◆ Dataset excerpt:
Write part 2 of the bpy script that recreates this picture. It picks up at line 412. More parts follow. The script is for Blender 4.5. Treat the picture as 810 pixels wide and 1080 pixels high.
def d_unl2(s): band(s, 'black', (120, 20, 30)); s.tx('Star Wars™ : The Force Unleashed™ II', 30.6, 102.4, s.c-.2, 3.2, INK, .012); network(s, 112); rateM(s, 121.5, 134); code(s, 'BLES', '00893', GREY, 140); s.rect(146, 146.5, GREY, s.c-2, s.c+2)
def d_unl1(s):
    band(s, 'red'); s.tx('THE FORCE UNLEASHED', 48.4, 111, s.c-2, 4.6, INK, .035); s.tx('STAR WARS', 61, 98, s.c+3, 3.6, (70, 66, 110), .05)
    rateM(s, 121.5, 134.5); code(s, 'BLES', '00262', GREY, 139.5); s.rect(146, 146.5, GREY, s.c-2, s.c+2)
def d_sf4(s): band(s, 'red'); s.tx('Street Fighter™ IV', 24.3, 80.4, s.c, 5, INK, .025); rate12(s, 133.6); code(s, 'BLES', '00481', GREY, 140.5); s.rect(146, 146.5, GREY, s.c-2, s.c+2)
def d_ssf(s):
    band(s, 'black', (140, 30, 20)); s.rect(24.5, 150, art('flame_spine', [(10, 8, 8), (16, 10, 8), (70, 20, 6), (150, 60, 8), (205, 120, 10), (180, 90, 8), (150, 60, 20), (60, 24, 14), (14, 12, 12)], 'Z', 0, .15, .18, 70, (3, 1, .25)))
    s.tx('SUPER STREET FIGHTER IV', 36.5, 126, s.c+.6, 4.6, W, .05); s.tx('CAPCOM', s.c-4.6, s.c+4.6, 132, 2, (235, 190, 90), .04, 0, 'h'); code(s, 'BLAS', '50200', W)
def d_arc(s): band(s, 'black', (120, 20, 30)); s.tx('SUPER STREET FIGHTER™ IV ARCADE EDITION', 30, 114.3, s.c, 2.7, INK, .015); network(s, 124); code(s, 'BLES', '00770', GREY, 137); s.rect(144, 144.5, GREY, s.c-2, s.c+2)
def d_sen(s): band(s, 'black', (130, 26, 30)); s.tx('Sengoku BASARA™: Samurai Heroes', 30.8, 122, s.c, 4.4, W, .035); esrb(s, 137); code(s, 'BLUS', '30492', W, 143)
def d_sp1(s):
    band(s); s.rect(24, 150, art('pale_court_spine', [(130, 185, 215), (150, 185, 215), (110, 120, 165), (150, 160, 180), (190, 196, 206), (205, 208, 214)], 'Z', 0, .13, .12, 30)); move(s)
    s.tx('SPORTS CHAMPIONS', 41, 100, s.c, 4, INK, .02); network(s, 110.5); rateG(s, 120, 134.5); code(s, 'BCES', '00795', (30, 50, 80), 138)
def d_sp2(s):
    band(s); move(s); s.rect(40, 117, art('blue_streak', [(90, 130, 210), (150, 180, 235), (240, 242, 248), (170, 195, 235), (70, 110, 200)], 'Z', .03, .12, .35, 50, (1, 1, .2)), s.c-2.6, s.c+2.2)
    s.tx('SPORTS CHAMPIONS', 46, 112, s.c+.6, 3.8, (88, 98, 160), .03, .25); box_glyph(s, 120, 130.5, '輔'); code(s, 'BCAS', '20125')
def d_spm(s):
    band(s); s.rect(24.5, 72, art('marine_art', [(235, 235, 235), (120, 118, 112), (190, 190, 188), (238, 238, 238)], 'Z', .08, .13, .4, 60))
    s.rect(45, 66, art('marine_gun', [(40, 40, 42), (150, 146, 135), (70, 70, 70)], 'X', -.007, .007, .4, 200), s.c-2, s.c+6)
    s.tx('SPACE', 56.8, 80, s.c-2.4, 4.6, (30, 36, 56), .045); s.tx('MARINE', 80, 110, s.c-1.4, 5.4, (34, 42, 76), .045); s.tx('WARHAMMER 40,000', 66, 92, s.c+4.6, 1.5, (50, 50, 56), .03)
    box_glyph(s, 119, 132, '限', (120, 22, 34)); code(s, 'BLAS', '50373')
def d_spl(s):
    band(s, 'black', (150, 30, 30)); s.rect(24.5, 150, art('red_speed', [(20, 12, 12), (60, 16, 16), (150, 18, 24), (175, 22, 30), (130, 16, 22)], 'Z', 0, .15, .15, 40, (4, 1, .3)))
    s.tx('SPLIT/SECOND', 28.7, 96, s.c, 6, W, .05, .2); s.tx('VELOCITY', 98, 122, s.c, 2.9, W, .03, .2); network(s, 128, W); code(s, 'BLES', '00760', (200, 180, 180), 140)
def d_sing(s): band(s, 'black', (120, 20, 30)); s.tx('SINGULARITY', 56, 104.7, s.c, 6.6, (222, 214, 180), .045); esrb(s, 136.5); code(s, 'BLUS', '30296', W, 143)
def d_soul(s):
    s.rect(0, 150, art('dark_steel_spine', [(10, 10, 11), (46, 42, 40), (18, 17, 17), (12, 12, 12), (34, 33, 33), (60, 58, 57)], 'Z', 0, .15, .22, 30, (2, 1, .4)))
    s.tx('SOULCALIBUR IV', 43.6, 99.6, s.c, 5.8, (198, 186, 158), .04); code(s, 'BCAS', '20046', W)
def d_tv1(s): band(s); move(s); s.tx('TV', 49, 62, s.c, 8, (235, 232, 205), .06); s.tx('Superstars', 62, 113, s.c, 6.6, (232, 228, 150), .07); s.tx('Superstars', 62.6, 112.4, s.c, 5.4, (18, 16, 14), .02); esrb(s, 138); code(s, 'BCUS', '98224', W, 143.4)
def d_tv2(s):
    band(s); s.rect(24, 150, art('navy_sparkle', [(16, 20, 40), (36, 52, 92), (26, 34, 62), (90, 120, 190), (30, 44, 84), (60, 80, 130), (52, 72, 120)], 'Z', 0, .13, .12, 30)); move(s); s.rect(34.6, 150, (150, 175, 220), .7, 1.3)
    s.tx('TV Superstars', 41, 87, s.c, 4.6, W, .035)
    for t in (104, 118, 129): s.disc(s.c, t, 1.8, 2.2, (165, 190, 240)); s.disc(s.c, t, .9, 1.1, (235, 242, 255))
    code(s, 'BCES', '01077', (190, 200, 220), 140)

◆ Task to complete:
From the data above, extract every line in its exact form.

◆ Correct answer:
Write part 2 of the bpy script that recreates this picture. It picks up at line 412. More parts follow. The script is for Blender 4.5. Treat the picture as 810 pixels wide and 1080 pixels high.
def d_unl2(s): band(s, 'black', (120, 20, 30)); s.tx('Star Wars™ : The Force Unleashed™ II', 30.6, 102.4, s.c-.2, 3.2, INK, .012); network(s, 112); rateM(s, 121.5, 134); code(s, 'BLES', '00893', GREY, 140); s.rect(146, 146.5, GREY, s.c-2, s.c+2)
def d_unl1(s):
    band(s, 'red'); s.tx('THE FORCE UNLEASHED', 48.4, 111, s.c-2, 4.6, INK, .035); s.tx('STAR WARS', 61, 98, s.c+3, 3.6, (70, 66, 110), .05)
    rateM(s, 121.5, 134.5); code(s, 'BLES', '00262', GREY, 139.5); s.rect(146, 146.5, GREY, s.c-2, s.c+2)
def d_sf4(s): band(s, 'red'); s.tx('Street Fighter™ IV', 24.3, 80.4, s.c, 5, INK, .025); rate12(s, 133.6); code(s, 'BLES', '00481', GREY, 140.5); s.rect(146, 146.5, GREY, s.c-2, s.c+2)
def d_ssf(s):
    band(s, 'black', (140, 30, 20)); s.rect(24.5, 150, art('flame_spine', [(10, 8, 8), (16, 10, 8), (70, 20, 6), (150, 60, 8), (205, 120, 10), (180, 90, 8), (150, 60, 20), (60, 24, 14), (14, 12, 12)], 'Z', 0, .15, .18, 70, (3, 1, .25)))
    s.tx('SUPER STREET FIGHTER IV', 36.5, 126, s.c+.6, 4.6, W, .05); s.tx('CAPCOM', s.c-4.6, s.c+4.6, 132, 2, (235, 190, 90), .04, 0, 'h'); code(s, 'BLAS', '50200', W)
def d_arc(s): band(s, 'black', (120, 20, 30)); s.tx('SUPER STREET FIGHTER™ IV ARCADE EDITION', 30, 114.3, s.c, 2.7, INK, .015); network(s, 124); code(s, 'BLES', '00770', GREY, 137); s.rect(144, 144.5, GREY, s.c-2, s.c+2)
def d_sen(s): band(s, 'black', (130, 26, 30)); s.tx('Sengoku BASARA™: Samurai Heroes', 30.8, 122, s.c, 4.4, W, .035); esrb(s, 137); code(s, 'BLUS', '30492', W, 143)
def d_sp1(s):
    band(s); s.rect(24, 150, art('pale_court_spine', [(130, 185, 215), (150, 185, 215), (110, 120, 165), (150, 160, 180), (190, 196, 206), (205, 208, 214)], 'Z', 0, .13, .12, 30)); move(s)
    s.tx('SPORTS CHAMPIONS', 41, 100, s.c, 4, INK, .02); network(s, 110.5); rateG(s, 120, 134.5); code(s, 'BCES', '00795', (30, 50, 80), 138)
def d_sp2(s):
    band(s); move(s); s.rect(40, 117, art('blue_streak', [(90, 130, 210), (150, 180, 235), (240, 242, 248), (170, 195, 235), (70, 110, 200)], 'Z', .03, .12, .35, 50, (1, 1, .2)), s.c-2.6, s.c+2.2)
    s.tx('SPORTS CHAMPIONS', 46, 112, s.c+.6, 3.8, (88, 98, 160), .03, .25); box_glyph(s, 120, 130.5, '輔'); code(s, 'BCAS', '20125')
def d_spm(s):
    band(s); s.rect(24.5, 72, art('marine_art', [(235, 235, 235), (120, 118, 112), (190, 190, 188), (238, 238, 238)], 'Z', .08, .13, .4, 60))
    s.rect(45, 66, art('marine_gun', [(40, 40, 42), (150, 146, 135), (70, 70, 70)], 'X', -.007, .007, .4, 200), s.c-2, s.c+6)
    s.tx('SPACE', 56.8, 80, s.c-2.4, 4.6, (30, 36, 56), .045); s.tx('MARINE', 80, 110, s.c-1.4, 5.4, (34, 42, 76), .045); s.tx('WARHAMMER 40,000', 66, 92, s.c+4.6, 1.5, (50, 50, 56), .03)
    box_glyph(s, 119, 132, '限', (120, 22, 34)); code(s, 'BLAS', '50373')
def d_spl(s):
    band(s, 'black', (150, 30, 30)); s.rect(24.5, 150, art('red_speed', [(20, 12, 12), (60, 16, 16), (150, 18, 24), (175, 22, 30), (130, 16, 22)], 'Z', 0, .15, .15, 40, (4, 1, .3)))
    s.tx('SPLIT/SECOND', 28.7, 96, s.c, 6, W, .05, .2); s.tx('VELOCITY', 98, 122, s.c, 2.9, W, .03, .2); network(s, 128, W); code(s, 'BLES', '00760', (200, 180, 180), 140)
def d_sing(s): band(s, 'black', (120, 20, 30)); s.tx('SINGULARITY', 56, 104.7, s.c, 6.6, (222, 214, 180), .045); esrb(s, 136.5); code(s, 'BLUS', '30296', W, 143)
def d_soul(s):
    s.rect(0, 150, art('dark_steel_spine', [(10, 10, 11), (46, 42, 40), (18, 17, 17), (12, 12, 12), (34, 33, 33), (60, 58, 57)], 'Z', 0, .15, .22, 30, (2, 1, .4)))
    s.tx('SOULCALIBUR IV', 43.6, 99.6, s.c, 5.8, (198, 186, 158), .04); code(s, 'BCAS', '20046', W)
def d_tv1(s): band(s); move(s); s.tx('TV', 49, 62, s.c, 8, (235, 232, 205), .06); s.tx('Superstars', 62, 113, s.c, 6.6, (232, 228, 150), .07); s.tx('Superstars', 62.6, 112.4, s.c, 5.4, (18, 16, 14), .02); esrb(s, 138); code(s, 'BCUS', '98224', W, 143.4)
def d_tv2(s):
    band(s); s.rect(24, 150, art('navy_sparkle', [(16, 20, 40), (36, 52, 92), (26, 34, 62), (90, 120, 190), (30, 44, 84), (60, 80, 130), (52, 72, 120)], 'Z', 0, .13, .12, 30)); move(s); s.rect(34.6, 150, (150, 175, 220), .7, 1.3)
    s.tx('TV Superstars', 41, 87, s.c, 4.6, W, .035)
    for t in (104, 118, 129): s.disc(s.c, t, 1.8, 2.2, (165, 190, 240)); s.disc(s.c, t, .9, 1.1, (235, 242, 255))
    code(s, 'BCES', '01077', (190, 200, 220), 140)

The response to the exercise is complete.